#### YOUR TASK:
Give the lines of the material verbatim, from the first line to the line with "COL = SC.collection", including both.

#### DATA SEGMENT:
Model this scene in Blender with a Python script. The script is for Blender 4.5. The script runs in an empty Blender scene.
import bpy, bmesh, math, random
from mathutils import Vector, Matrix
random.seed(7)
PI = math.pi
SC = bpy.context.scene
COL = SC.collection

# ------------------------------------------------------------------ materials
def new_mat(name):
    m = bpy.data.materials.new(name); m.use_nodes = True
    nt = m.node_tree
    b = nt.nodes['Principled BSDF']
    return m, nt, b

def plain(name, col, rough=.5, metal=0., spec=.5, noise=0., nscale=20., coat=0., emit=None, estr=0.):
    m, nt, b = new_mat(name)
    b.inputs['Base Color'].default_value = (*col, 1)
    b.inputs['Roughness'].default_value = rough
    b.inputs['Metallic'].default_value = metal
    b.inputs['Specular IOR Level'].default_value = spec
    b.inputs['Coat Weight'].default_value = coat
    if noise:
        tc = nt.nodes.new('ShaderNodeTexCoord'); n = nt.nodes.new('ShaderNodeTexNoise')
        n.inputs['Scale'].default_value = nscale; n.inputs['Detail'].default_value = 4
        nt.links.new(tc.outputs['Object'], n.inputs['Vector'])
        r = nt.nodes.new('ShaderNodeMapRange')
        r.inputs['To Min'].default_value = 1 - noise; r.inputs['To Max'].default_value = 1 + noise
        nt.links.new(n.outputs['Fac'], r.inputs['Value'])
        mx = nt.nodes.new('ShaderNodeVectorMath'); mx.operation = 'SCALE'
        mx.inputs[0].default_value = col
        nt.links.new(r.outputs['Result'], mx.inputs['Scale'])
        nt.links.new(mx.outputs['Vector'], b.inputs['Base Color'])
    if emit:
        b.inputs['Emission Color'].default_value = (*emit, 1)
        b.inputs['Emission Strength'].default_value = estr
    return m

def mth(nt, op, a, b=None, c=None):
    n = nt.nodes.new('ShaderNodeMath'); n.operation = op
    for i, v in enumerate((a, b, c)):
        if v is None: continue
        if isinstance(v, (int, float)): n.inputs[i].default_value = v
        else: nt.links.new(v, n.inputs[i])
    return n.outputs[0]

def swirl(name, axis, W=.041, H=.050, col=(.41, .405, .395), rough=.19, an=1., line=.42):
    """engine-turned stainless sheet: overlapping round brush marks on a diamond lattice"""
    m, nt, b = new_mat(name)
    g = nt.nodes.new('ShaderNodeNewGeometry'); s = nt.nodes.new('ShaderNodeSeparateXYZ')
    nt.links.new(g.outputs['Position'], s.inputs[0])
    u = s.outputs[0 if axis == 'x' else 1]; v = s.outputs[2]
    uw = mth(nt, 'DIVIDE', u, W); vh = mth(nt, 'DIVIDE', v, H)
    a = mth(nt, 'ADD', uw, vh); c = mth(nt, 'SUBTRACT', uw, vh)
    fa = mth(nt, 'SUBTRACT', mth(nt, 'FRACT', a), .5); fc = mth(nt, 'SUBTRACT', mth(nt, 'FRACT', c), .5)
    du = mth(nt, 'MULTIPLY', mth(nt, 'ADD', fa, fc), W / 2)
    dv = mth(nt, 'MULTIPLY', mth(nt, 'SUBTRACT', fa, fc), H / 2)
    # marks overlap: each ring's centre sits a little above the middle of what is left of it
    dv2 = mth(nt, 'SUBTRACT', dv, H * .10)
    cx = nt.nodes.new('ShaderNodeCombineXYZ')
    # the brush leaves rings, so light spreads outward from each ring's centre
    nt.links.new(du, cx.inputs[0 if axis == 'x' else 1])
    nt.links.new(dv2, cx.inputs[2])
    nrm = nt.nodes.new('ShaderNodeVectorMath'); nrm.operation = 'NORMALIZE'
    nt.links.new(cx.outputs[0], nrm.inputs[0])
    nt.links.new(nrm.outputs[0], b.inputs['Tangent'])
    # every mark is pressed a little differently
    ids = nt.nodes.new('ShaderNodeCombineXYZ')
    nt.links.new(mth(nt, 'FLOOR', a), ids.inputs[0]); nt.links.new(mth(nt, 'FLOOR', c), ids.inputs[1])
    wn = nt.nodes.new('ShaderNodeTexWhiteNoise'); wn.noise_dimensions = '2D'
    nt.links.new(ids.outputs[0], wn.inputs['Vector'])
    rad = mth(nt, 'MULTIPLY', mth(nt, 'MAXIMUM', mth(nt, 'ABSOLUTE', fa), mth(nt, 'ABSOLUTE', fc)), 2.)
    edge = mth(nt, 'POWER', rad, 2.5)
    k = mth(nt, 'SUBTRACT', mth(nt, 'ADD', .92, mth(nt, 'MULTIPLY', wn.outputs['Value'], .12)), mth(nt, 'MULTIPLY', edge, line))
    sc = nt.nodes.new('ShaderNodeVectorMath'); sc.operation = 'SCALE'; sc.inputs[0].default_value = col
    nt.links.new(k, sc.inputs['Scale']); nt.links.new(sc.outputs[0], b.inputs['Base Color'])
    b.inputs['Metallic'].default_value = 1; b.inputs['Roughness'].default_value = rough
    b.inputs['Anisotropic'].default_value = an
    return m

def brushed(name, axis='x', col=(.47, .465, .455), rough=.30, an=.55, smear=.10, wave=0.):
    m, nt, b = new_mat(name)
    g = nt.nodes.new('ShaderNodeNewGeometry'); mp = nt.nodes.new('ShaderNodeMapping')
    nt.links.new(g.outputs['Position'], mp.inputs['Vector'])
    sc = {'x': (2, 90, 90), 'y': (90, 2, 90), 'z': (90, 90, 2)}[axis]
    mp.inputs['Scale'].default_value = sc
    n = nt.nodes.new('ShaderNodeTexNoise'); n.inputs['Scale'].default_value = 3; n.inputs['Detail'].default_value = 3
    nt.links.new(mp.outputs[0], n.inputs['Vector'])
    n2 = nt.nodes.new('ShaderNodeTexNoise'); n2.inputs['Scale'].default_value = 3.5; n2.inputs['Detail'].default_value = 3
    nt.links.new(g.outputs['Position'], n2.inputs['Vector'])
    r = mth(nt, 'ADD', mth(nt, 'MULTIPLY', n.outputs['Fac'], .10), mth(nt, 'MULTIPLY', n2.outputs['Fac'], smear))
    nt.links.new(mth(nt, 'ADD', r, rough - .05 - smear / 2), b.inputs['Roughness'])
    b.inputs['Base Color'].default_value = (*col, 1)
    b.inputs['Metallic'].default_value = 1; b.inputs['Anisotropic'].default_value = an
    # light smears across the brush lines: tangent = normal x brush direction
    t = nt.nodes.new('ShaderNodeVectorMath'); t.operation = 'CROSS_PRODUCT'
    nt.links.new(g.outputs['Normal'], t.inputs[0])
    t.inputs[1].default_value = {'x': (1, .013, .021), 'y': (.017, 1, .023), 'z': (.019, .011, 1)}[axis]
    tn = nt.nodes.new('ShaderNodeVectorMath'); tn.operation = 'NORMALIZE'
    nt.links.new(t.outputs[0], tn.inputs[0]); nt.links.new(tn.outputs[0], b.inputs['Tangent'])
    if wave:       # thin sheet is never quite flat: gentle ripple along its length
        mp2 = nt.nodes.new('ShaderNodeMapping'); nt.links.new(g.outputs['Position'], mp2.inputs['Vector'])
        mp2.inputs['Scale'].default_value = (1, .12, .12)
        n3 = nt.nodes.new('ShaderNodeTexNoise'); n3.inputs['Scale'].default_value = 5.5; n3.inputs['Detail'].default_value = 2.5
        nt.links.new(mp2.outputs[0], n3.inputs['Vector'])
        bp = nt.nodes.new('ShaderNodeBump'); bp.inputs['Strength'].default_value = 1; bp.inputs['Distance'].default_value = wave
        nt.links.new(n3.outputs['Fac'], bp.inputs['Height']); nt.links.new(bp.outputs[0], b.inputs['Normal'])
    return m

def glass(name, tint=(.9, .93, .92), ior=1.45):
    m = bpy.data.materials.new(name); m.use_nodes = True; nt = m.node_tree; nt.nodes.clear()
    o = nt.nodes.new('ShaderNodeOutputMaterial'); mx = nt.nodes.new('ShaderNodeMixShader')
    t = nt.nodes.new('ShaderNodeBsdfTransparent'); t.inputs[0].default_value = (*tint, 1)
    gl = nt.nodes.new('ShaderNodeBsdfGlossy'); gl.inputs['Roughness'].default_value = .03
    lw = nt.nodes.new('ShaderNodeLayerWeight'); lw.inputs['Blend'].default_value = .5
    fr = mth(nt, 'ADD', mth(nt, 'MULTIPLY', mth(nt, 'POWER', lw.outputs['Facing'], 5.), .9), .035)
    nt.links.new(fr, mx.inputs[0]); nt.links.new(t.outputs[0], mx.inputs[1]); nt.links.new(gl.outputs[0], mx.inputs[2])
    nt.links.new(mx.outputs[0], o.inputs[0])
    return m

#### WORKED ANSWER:
Model this scene in Blender with a Python script. The script is for Blender 4.5. The script runs in an empty Blender scene.
import bpy, bmesh, math, random
from mathutils import Vector, Matrix
random.seed(7)
PI = math.pi
SC = bpy.context.scene
COL = SC.collection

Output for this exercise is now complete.